D'Arisbo negou-se a vender o rádio aos suíços. Pelo contrário, doou-o para ser exposto na Europa. Com um pedido:
— Pedi que tivesse a inscrição "doação do Museu do Rádio de Porto Alegre". Eu visitei e me emocionei: o rádio está lá, em uma sala só pra ele.
Destino incerto
Em casa, há uma extensão particular da coleção de rádios, com outros 20 exemplares.
— Acordo e, quando acendo a luz do banheiro, o rádio liga junto. Adaptei o interruptor — explica o engenheiro.

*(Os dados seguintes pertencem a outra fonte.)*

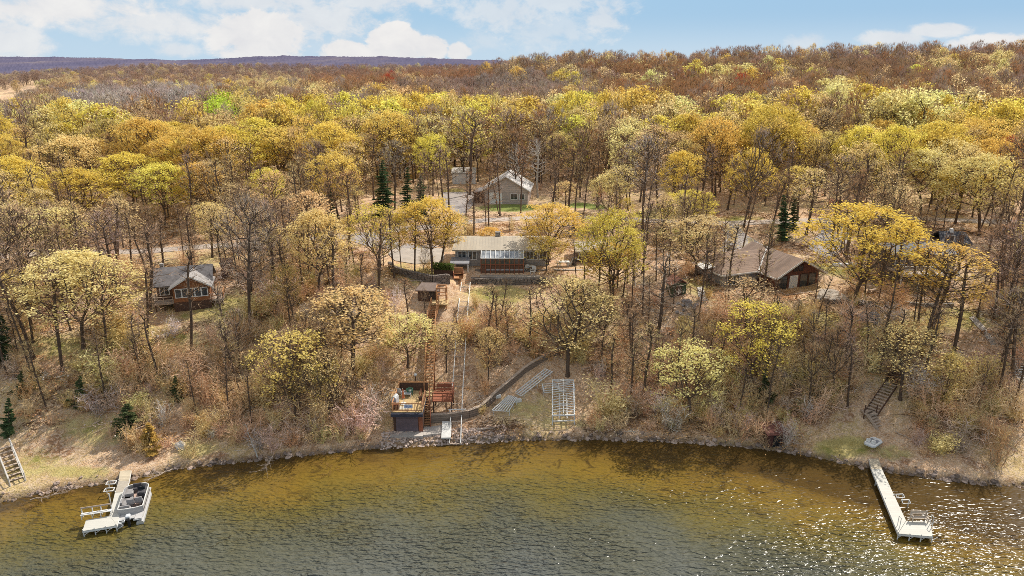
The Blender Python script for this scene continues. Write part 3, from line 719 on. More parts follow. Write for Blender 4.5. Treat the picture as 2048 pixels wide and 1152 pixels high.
# ------------------------------------------------------------------ trees read one by one off the photograph
Ln_, Bn_ = 'leafing_tree', 'bare_tree'
HERO = [
 # near bank and slope
 (150,492,697,205,'LD0','pale',Ln_,'round pale yellow tree standing alone to the left of the brown cabin',167),
 (585,648,852,165,'LS0','olive',Ln_,'open yellow-olive tree low on the bank left of the boathouse deck',590),
 (706,565,765,165,'LS1','bud',Ln_,'thin yellow-budded tree on the slope left of the dark garden hut',705),
 (655,690,860,120,'BU0','bud',Bn_,'thin budding tree between the yellow-olive bank tree and the boathouse',660),
 (822,622,735,110,'LS2','pale',Ln_,'small pale yellow tree beside the upper flight of the wooden stairs',815),
 (890,640,745,70,'LS3','pale',Ln_,'slim pale yellow tree between the wooden stairs and the white rail track',893),
 (1378,680,842,150,'LS2','pale',Ln_,'broad pale yellow tree low on the bank right of the white boat lift',1380),
 (1515,592,790,150,'LS0','yellow',Ln_,'open bright yellow tree on the slope below the grey hip-roofed house',1500),
 (1495,548,690,120,'BU1','tan',Bn_,'tan budding tree right below the front corner of the grey hip-roofed house',1490),
 (1770,402,612,255,'LD2','yellow',Ln_,'largest golden yellow tree, spreading beside the house with the white-edged deck',1705),
 (1925,478,670,150,'LS1','gold',Ln_,'golden tree hiding the right end of the white-edged deck',1860),
 (1815,640,800,170,'BU2','bud',Bn_,'low tan budding tree on the bank above the right-hand dock stairs',1800),
 (1226,408,622,132,'LD4','yellow',Ln_,'bright yellow tree in front of the small pale-roofed wing',1226),
 (1215,480,600,130,'LS3','gold',Ln_,'rusty gold tree on the terrace edge under the bright yellow one',1222),
 (1108,402,530,172,'LD1','gold',Ln_,'golden tree leaning over the right end of the long pale roof',1095),
 (1100,470,545,90,'LS2','gold',Ln_,'small orange-gold tree at the wooden steps beside the sunroom',1092),
 (980,452,505,80,'LD3','gold',Ln_,'small golden tree peeping over the ridge of the long pale roof',980),
 (630,412,610,120,'LD3','pale',Ln_,'tall pale yellow tree left of the parking loop',640),
 (742,398,552,110,'LS0','yellow',Ln_,'thin yellow tree above the curved stone wall, left of the parking loop',758),
 (850,388,538,120,'LD1','yellow',Ln_,'yellow tree with twin trunks at the edge of the concrete loop',866),
 (905,410,535,80,'LS1','bud',Ln_,'thin budding tree behind the left end of the long pale roof',880),
 (865,260,392,72,'LD4','yellow',Ln_,'tall narrow yellow tree beside the back lawn, left of the white container shed',866),
 (1362,296,432,80,'LD3','yellow',Ln_,'tall narrow yellow tree right of the pale ash-grey tree',1360),
 (1380,375,470,110,'LD0','yellow',Ln_,'yellow tree beside the road in front of the tall narrow one',1378),
 (1400,425,560,150,'LS2','bud',Ln_,'wide spreading olive-yellow tree left of the grey hip-roofed house',1392),
 (1292,255,462,95,'BB1','ash',Bn_,'tall pale ash-grey bare tree right of the back garage',1285),
 (1535,240,456,95,'BB0','grey',Bn_,'tall dark leaning bare tree beside the road above the hip-roofed house',1487),
 (1690,300,455,100,'BB2','mauve',Bn_,'bare tree with forked dark limbs behind the gravel road',1676),
 (1640,330,470,95,'BU1','tan',Bn_,'tan budding tree leaning over the road beside the spruce pair',1612),
 (162,262,412,165,'LD2','pale',Ln_,'broad pale yellow tree, biggest crown of the woods at the far left',150),
 (150,330,452,130,'LD0','yellow',Ln_,'yellow tree with dark trunk below the broad pale yellow crown',160),
 (265,300,430,130,'LD1','yellow',Ln_,'yellow tree at the middle of the left-hand yellow clump',268),
 (330,318,450,110,'LD4','yellow',Ln_,'rounded yellow tree right of the middle of the left-hand yellow clump',330),
 (398,318,450,95,'LD3','gold',Ln_,'golden tree at the right end of the left-hand yellow clump',400),
 (105,405,560,120,'LS0','pale',Ln_,'loose pale yellow tree by the road at the far left',130),
 (30,300,470,110,'LD0','yellow',Ln_,'yellow tree cut by the left edge of the photo',30),
 (418,398,515,90,'LS3','pale',Ln_,'small pale yellow tree beside the gravel road above the cabin',425),
 (665,238,395,130,'LD2','yellow',Ln_,'bright yellow tree deep in the woods above the parking loop',660),
 (565,248,385,120,'LD1','gold',Ln_,'golden tree left of the deep bright yellow one',565),
 (470,236,370,100,'LD4','pale',Ln_,'pale yellow tree behind the dark domed bare tree',470),
 (620,375,520,90,'LS1','tan',Ln_,'tan-yellow narrow tree behind the tall pale yellow tree',615),
 (400,255,395,110,'BB4','grey',Bn_,'dark domed bare tree right of the left-hand yellow clump',400),
 (55,385,600,170,'BB0','brown',Bn_,'big brown bare tree at the left edge beside the road',5),
 (495,370,668,120,'BB3','grey',Bn_,'tall twin-trunked bare tree right of the brown cabin',500),
 (310,430,625,100,'BT0','brown',Bn_,'slim bare tree rising behind the cabin roof',300),
 (300,520,672,75,'BT2','brown',Bn_,'bare tree right in front of the left corner of the cabin',296),
 (385,480,700,60,'BT1','brown',Bn_,'thin dark bare tree crossing the cabin windows',383),
 (760,430,600,80,'BT2','rust',Bn_,'rusty bare tree with straight trunk left of the concrete loop',757),
 (1137,545,752,190,'BU0','bud',Bn_,'round budding tree with straight trunk standing above the white boat lift',1135),
 (1010,590,692,150,'BB2','brown',Bn_,'twisted dark bare tree under the lawn right of the rail track',1018),
 (1070,560,700,90,'BT0','brown',Bn_,'straight thin bare tree below the terrace lawn',1058),
 (985,560,690,80,'BT1','brown',Bn_,'thin bare tree close to the upper end of the rail track',975),
 (1340,500,720,100,'BT2','grey',Bn_,'grey bare tree leaning beside the small red-roofed shed',1310),
 (1260,585,720,110,'BB4','brown',Bn_,'bushy bare tree on the slope right of the round budding one',1262),
 (1190,560,660,80,'BT1','rust',Bn_,'rusty thin bare tree below the garden patio',1200),
 (1900,500,700,110,'BT2','brown',Bn_,'dark leaning bare tree below the white-edged deck',1845),
 (1950,500,720,100,'BT0','brown',Bn_,'tall dark leaning bare tree beside the garden path',1905),
 (2000,430,610,100,'BB1','brown',Bn_,'forked bare tree right of the small dark roof',2005),
 (2030,560,760,120,'BB3','mauve',Bn_,'mauve bare tree at the right edge beside the far stairs',2025),
 (1700,600,740,90,'BT1','grey',Bn_,'slim bare tree on the grass below the big golden tree',1690),
 (1160,250,395,85,'BB2','brown',Bn_,'brown bare tree in the woods right behind the back garage',1160),
 (1030,280,395,50,'BIRCH','ash',Bn_,'white-barked birch behind the back garage roof',1036),
 (1072,270,395,60,'BIRCH','ash',Bn_,'second white-barked birch, right of the back garage roof',1075),
 (945,205,390,100,'BB3','brown',Bn_,'tall brown bare tree behind the white container shed',940),
 (950,370,470,60,'BT0','brown',Bn_,'thin bare tree in front of the garage driveway',948),
 (978,355,460,55,'BT2','rust',Bn_,'thin bare tree crossing the left wall of the back garage',977),
 (1135,360,425,70,'LS1','bud',Ln_,'low olive-yellow tree at the right end of the back lawn',1130),
 (1215,340,450,75,'LS2','bud',Ln_,'small budding tree between the back lawn and the ash-grey tree',1215),
 (1430,228,395,105,'LD1','gold',Ln_,'round golden tree left of the tall dark leaning bare tree',1430),
 (1548,198,385,140,'LD2','yellow',Ln_,'broad bright yellow tree behind the tall dark leaning bare tree',1550),
 (1600,325,440,85,'LS3','gold',Ln_,'orange-tan tree beside the road behind the spruce pair',1595),
 (1870,232,400,130,'LD0','yellow',Ln_,'wide yellow tree in the right-hand woods',1870),
 (1845,292,432,115,'LD3','pale',Ln_,'pale yellow tree in front of the wide yellow one',1840),
 (1955,300,465,140,'LD1','pale',Ln_,'pale tree with dark trunk in front of the red-leaved tree',1960),
 (2020,262,400,75,'BU1','red',Bn_,'red-leaved tree in the woods at the right edge',2020),
 (1480,300,420,80,'BB4','rust',Bn_,'rusty bare tree left of the tall dark leaning one',1455),
 (1745,310,440,110,'BU0','bud',Bn_,'budding tree behind the road left of the pale right-hand crowns',1745),
 (790,270,420,70,'BB3','grey',Bn_,'grey bare tree left of the narrow yellow tree by the back lawn',790),
 (700,330,470,90,'BB1','rust',Bn_,'rusty bare tree left of the dark spruces',700),
 (550,330,480,100,'BU2','tan',Bn_,'tan budding tree above the road left of the pale yellow tree',555),
 (240,390,520,100,'BU1','tan',Bn_,'tan budding tree beside the road below the yellow clump',235),
]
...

Reclamando do alto custo de manutenção — o museu não recebe verba pública —, D'Arisbo demonstra preocupação ao falar do futuro dos seus equipamentos a válvula.
— Pago condomínio e faxina pra não pegar poeira, que é inimiga dos equipamentos. É tudo muito caro, e faço por paixão, mas não sei por quanto tempo mais. O museu pode desaparecer, por isso quero doar a instituições sérias que perpetuem essa memória — lamenta.
A dedicação necessária para manter o espaço organizado também pesa na decisão que vem sendo planejada. Já há conversas com um museu de Veranópolis, na Serra, que deve herdar uma parcela dos transmissores.
— Está tudo catalogado. Tenho 60 já escolhidos e vou mandar para a casa de cultura Frei Rovílio Costa. Preciso deixar isso para alguém — afirma, ao citar que os filhos, de 18 e 24 anos, têm amor semelhante aos rádios, mas "têm que tocar suas vidas", ao justificar que não devem dar continuidade ao trabalho do pai.
Mesmo com a intenção de fechar o museu, o aficionado pela transmissão de ondas radiofônicas diz já ter negado várias ofertas pelo seu acervo.
— Pela internet o pessoal procura muito, quer comprar, mas eu não vendo, não adianta. Tudo que tem preço não é caro. O que é muito caro não tem preço, como o amor — finaliza o apaixonado rádio-ouvinte.